Propagandayı her partinin kendi lideri yaptı. Özellikle de Sayın Başbakan, partisinin mitinglerinde, televizyon konuşmalarında, sadece kendisi konuştu. Sesi konuşamayacak derecede bozulmasına rağmen kendisi konuşmayı tercih etti.
Şimdi seçilen belediye başkanından ne bekleyecek bu millet? Ya da daha önce seçmiş olduğu fakat hizmet alamadığı halde tekrar seçtiği başkandan ne isteyebilecek? Elbette seçilenlerden bir hizmet istemeye hakkı olamayacak. Ve böylece yapılacak işler, yine seçilenin insafına kalacak. Maalesef bizde seçimler böyle cereyan eder. Kabul etsek de etmesek de yaşananlar bu.
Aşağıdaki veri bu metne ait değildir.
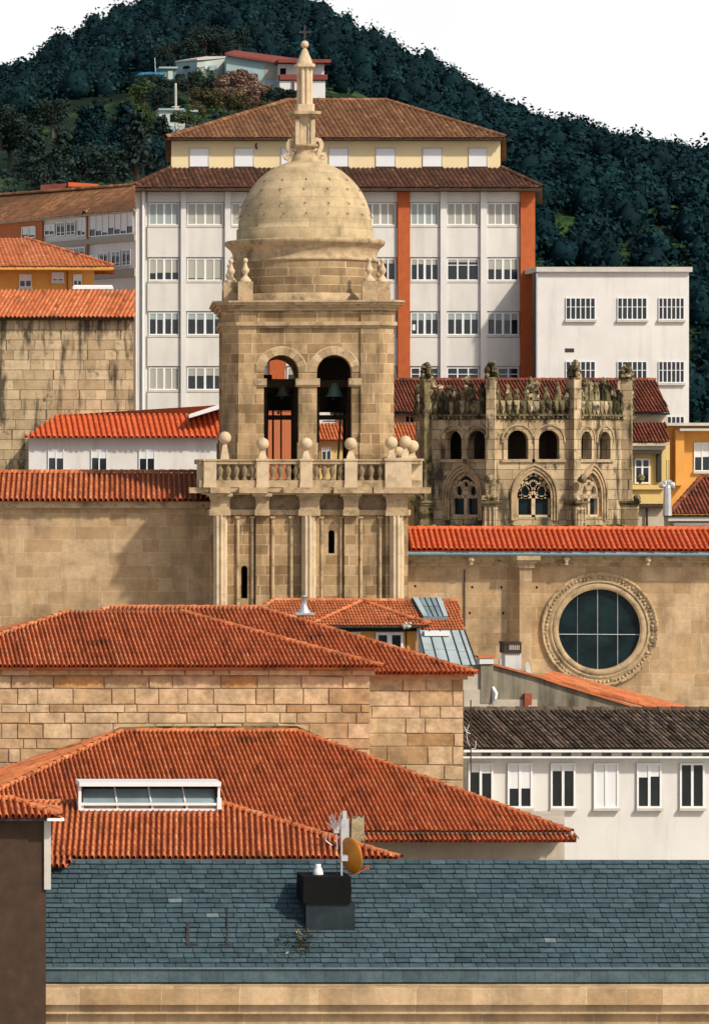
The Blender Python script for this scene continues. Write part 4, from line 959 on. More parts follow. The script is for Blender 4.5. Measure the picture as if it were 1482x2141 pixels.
# white house with red roof low left of the tower
Dj = 181.0; fj = plane(Dj)
j_ = thing('white_house', 'white house with a bright red ribbed roof tucked low behind the bell tower', 'house', P(300, 1150, Dj))
m = MB(); house_body(m, Dj, 60, 470, 915, 3, 5); m.build('wall', M['white'], j_)
m = MB(); q = lambda px, py: RP(px, py, Dj-0.5, 915, 0.5); tiles(m, [q(50,915), q(480,915), q(480,845), q(400,868), q(120,868)], 0.26, 0.45, random.Random(46), rk=0.34, hk=1.0); 
m.face([q(120,868), q(480,845), back(q(480,915), 6, 480), back(q(50,915), 6, 50)]); m.build('roof', M['tile_new'], j_)
a = [P(395, 874, Dj-0.4), P(480, 848, Dj-0.4), P(480, 838, Dj-0.4), P(395, 866, Dj-0.4)]; m = MB(); m.hexa(a+[back(p, 2.5, 430) for p in a]); m.build('verge_board', M['frame'], j_)
for x0 in (100, 190, 290): window(j_, fj, x0, x0+34, 940, 985, 0.4, 'shutter', fr=2, panes=2)

# ------------------------------------------------------------------ apse
ap = thing('cathedral_apse', 'old polygonal stone apse with lichened cresting, round arches and pointed tracery windows', 'church', (P(1110, 1110, 186).x, 186, 0))
AV = [P(868, 1000, 187.6), P(895, 1000, 184.6), P(1028, 1000, 182.0), P(1198, 1000, 182.0), P(1305, 1000, 184.9), P(1322, 1000, 188.5)]
AV = [Vector((v.x, v.y, 0)) for v in AV]
ay = lambda py: CZ+(HY-py)*182.8/F
zt_, zb_ = ay(868), ay(1150)
def amap(i):
    a, b = AV[i], AV[i+1]; d = (b-a).normalized(); n = Vector((d.y, -d.x, 0))
    return (lambda u, z, o=0.0: a+d*u+n*o+Vector((0, 0, z))), (b-a).length
def apb(mb, n, mt, par=None, label=None): return mb.build(n, M[mt], par or ap, label=label)
rnd = random.Random(51)
spec = {1: ((0.405, 0.775), 0.56), 2: ((0.318, 0.70), 0.52), 3: ((0.235, 0.60), 0.36)}
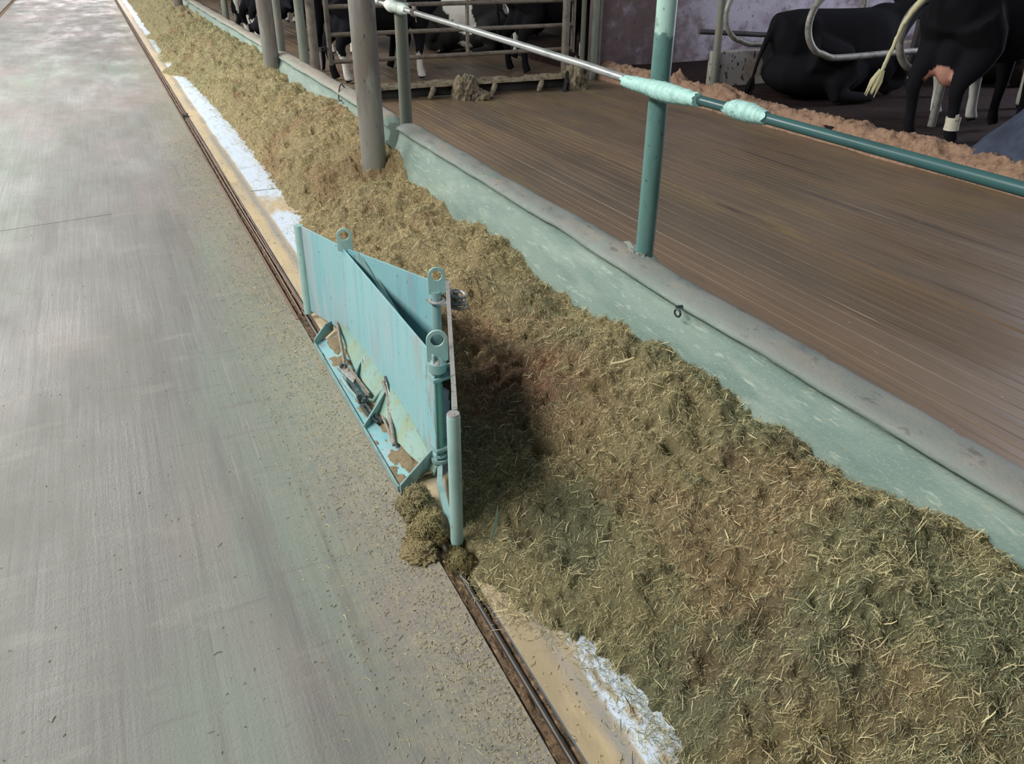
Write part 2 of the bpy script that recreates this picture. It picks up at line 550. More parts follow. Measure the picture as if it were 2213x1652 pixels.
# ------------------------------------------------------------------ the setting
def extrude(name, profile, ys, material, jitter=0.0, smooth=True, seed=0, angle=40, wob=None):
    """profile: list of (x, z) swept along Y"""
    P = np.array(profile, float)
    ys = np.asarray(ys, float)
    V = np.zeros((len(ys), len(P), 3))
    V[:, :, 0] = P[None, :, 0]
    V[:, :, 1] = ys[:, None]
    V[:, :, 2] = P[None, :, 1]
    if jitter:
        s = np.cumsum(np.r_[0, np.hypot(np.diff(P[:, 0]), np.diff(P[:, 1]))])
        nz = fbm(ys[:, None] * 2.2, np.broadcast_to(s * 7, (len(ys), len(P))) + seed, 5, seed, .55)
        V[:, :, 2] += nz * jitter
        V[:, :, 0] += fbm(ys[:, None] * 1.7 + 50, np.broadcast_to(s * 5, (len(ys), len(P))) + seed, 4, seed + 9) * jitter * .8
    if wob is not None:
        V = wob(V)
    me_o = fast_mesh(name, V.reshape(-1, 3), grid_faces(len(ys), len(P)), material, smooth=smooth)
    if smooth:
        me_o.data.set_sharp_from_angle(angle=math.radians(angle))
    me_o.data.flip_normals() if False else None
    return me_o


# feed alley slab
ys = np.r_[np.linspace(-2, 8, 60), np.linspace(8.5, 48, 60)]
fl = extrude('floor', [(-1.80, -.03), (-1.80, 0), (-1.2, 0), (-.6, 0), (0, 0), (.3, 0), (.596, 0), (.596, -.03)], ys, M['floor'], smooth=False)
tag(fl, 'grey concrete floor of the drive-through feed alley', kind='structure')
# the channel that carries the guide bar (and its twin at the left edge)
ch = MB()
ch.box((.628, 23, -.035), (.07, 50, .03))
tag(ch.build('trim_1', M['trough'], smooth=False), 'dirt filled channel along the feed side', kind='structure')
ch = MB()
ch.box((-1.845, 23, -.03), (.10, 50, .03))
tag(ch.build('trim_2', M['trough'], smooth=False), 'dark channel at the far left edge of the alley', kind='structure')
fl2 = extrude('floor', [(-1.895, -.03), (-1.895, 0), (-6.0, 0)], np.linspace(-2, 48, 20), M['floor'], smooth=False)
tag(fl2, 'concrete floor left of the dark channel', kind='structure')
# dirt fill in the channel, lumpy
Yd = np.arange(.2, 30, .02)
Xd = np.linspace(.597, .659, 9)
gx, gy = np.meshgrid(Xd, Yd)
gz = -.012 + .007 * fbm(gx * 60, gy * 22, 3, 5) - .006 * np.exp(-((gx - .632) / .012) ** 2)
dirt = fast_mesh('channel_dirt', np.stack([gx, gy, gz], -1).reshape(-1, 3), grid_faces(len(Yd), len(Xd)), M['trough'])
tag(dirt, 'brown crumbly dirt packed in the guide bar channel', 'dirt', kind='stuff')

cr = MB().bar((-1.79, 5.47, .0004), (-.78, 5.636, .0004), .004, .0014).bar((-.78, 5.636, .0004), (-.15, 5.745, .0004), .003, .0014)
tag(cr.build('trim_4', M['trough'], smooth=False), 'thin faint crack across the alley concrete', kind='structure')

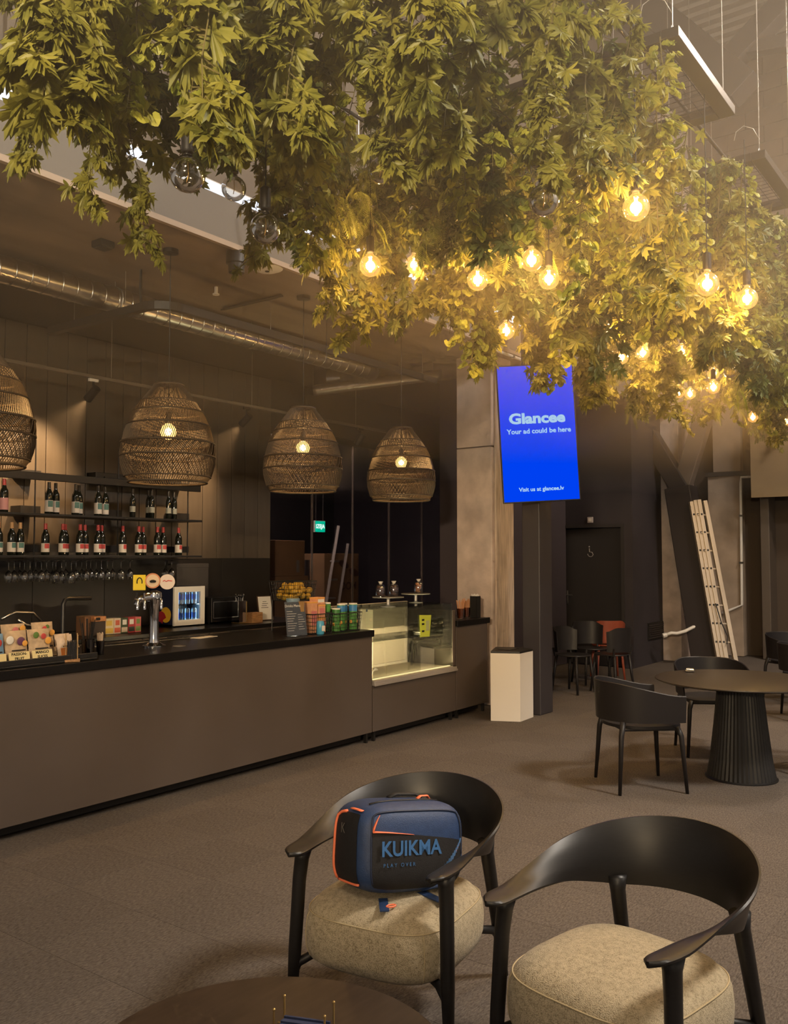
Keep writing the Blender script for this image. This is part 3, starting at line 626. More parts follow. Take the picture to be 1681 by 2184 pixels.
t = thing('drink_can', 'tall grey blue tub behind the peach cartons', 'tub', (5.74, 5.30, ZT + .0)); MB().lathe([(.05, 0), (.055, .27), (.057, .275), (.057, .29)], 20).build('tub_body', mat('grey_blue_tub', (.22, .33, .42), .5), t, SM); MB().lathe([(.059, .278), (.059, .30), (.05, .302)], 20).build('lid', mat('blue_lid', (.2, .3, .4), .4), t, SM)
# --- lemons in raised basket
lb = basket('lemon_basket', 'raised black wire basket full of lemons behind the cartons', (5.98, 5.52, ZT), .30, .24, .17, .1, 'fruit', 1.15, .27)
for sx in (-1, 1):
    for sy in (-1, 1): MB().tube([(sx * .15, sy * .12, 0), (sx * .15, sy * .12, .275)], .005, 6).build('leg', black, lb)
lem = mat('lemon_peel', (.50, .31, .03), .45, var=.15, scale=40, bump=.2, bscale=200)
lm_me = MB().lathe([(.002, -.042), (.007, -.038), (.018, -.03), (.028, -.012), (.030, 0), (.028, .012), (.018, .03), (.008, .037), (.003, .043)], 14).mesh('lemon', lem, True)
i = 0
for lay, (nx, ny) in enumerate(((4, 3), (4, 3), (3, 2))):
    for a in range(nx):
        for b in range(ny):
            o = obj('lemon', lm_me, None, (5.98 + (a - (nx - 1) / 2) * .068 + random.uniform(-.014, .014) + (.03 if lay == 1 else 0), 5.52 + (b - (ny - 1) / 2) * .07 + random.uniform(-.012, .012), ZT + .27 + .034 + lay * .046 + random.uniform(-.012, .012)), (random.uniform(0, 3), random.uniform(0, 3), random.uniform(0, 3)))
            tag(o, 'lemon in the raised wire basket, %s layer' % ('bottom', 'middle', 'top')[lay], 'lemon', 'lemons in the wire basket, ' + ('bottom', 'middle', 'top')[lay] + ' layer')
# --- beer tap tower
t = thing('beer_tap', 'chrome beer tap tower with blue reflection on the bar', 'beer tap', (4.30, 5.36, ZT), -.5)
MB().lathe([(.085, 0), (.085, .008), (.06, .018), (.042, .03), (.034, .06), (.032, .22), (.036, .27), (.046, .31), (.055, .345), (.058, .375), (.05, .40), (.02, .412)], 28).build('column', chrome, t, SM)
MB().tube([(-.0, 0, .36), (-.06, -.01, .365), (-.12, -.02, .345), (-.135, -.02, .31)], [.045, .04, .034, .028], 16).build('head_arm', chrome, t, SM)
for k, x in enumerate((-.14, -.09, .03)):
    f_ = MB(); f_.tube([(x, -.04, .35), (x, -.10, .35), (x, -.115, .32), (x, -.115, .28)], .010, 10); f_.build('faucet', chrome, t, SM)
    MB().tube([(x, -.075, .355), (x, -.08, .40)], .008, 8).build('tap_lever', chrome if k else blackp, t, SM)
def medal(x, z, r, col, ringc, pr, txt, sq=False):
    rot = Matrix.Translation((x, -.085, z)) @ Matrix.Rotation(PI / 2, 4, 'X')
    if sq: o = MB().rbox(-r, r, -r * 1.25, r * 1.25, -.006, .006, .004, rot).build('brand_plate', col, t)
    else:
        o = MB().lathe([(r, -.006), (r, .006)], 28, M=rot).build('brand_plate', ringc, t, SM); MB().lathe([(r * .82, .006), (r * .82, .0075)], 28, M=rot).build('face', col, o)
    if txt: text(txt, r * .42, pr, o, (x, -.0935, z + r * .1))
    return o
ylw = mat('yellow_plate', (.80, .62, .04), .4); crm = mat('cream_plate', (.75, .58, .42), .4); rng = mat('rust_plate', (.60, .26, .14), .4); wht = mat('pale_plate2', (.75, .66, .62), .4)
o = medal(-.125, .475, .045, ylw, ylw, ink, None, True); MB().tube([(-.125 + .018 * math.cos(a), -.0925, .48 + .03 * math.sin(a)) for a in [PI * k / 8 - .4 for k in range(11)]], .004, 5).build('plate_mark', ink, o)
o = medal(-.03, .487, .056, crm, rng, rng, None); MB().lathe([(.02, 0), (.024, .012), (.008, .02)], 12, c=(-.03, -.094, .475), M=None).build('plate_mark', ink, o)
o = medal(.075, .478, .056, wht, wht, redp, None); MB().tube([(.042, -.0935, .482), (.055, -.0935, .490), (.065, -.0935, .480), (.08, -.0935, .488), (.11, -.0935, .484)], .0035, 5).build('plate_mark', redp, o)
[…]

Böyle mi olmalıydı? Belediye başkan adayları yapacaklarını halkın önüne çıkarak anlatma fırsatını bulabilmeliydi. Kamuoyu önünde birlikte tartışılabilmeliydi. Halkımız, özgür iradeyle başkan olmak isteyenlere her türlü sorusunu sormalıydı. İsteklerini sıralamalı, bu isteklerini kimin yerine getireceğini yine özgür iradesiyle tespit etmeli ve ona göre oyunu kullanmalıydı. Elinizi vicdanınıza koyun bunların hangisi gerçekleşti?
Liderler suni bir gündem oluşturdu. Gerginlik politikası sayesinde milletimizin bunları aklına bile getirmesi engellendi. İktidar, yerel seçimi ulusal güvenlik meselesi haline getirince de halkımız bölünmez bütünlüğünü tehlikedeymiş gibi algıladı. Oluşan algı yönetimi sayesinde milletimiz kaybetti. İşin en acı tarafı hala milletimiz kaybeden tarafın kendisi olduğunu dahi anlayabilmiş değil.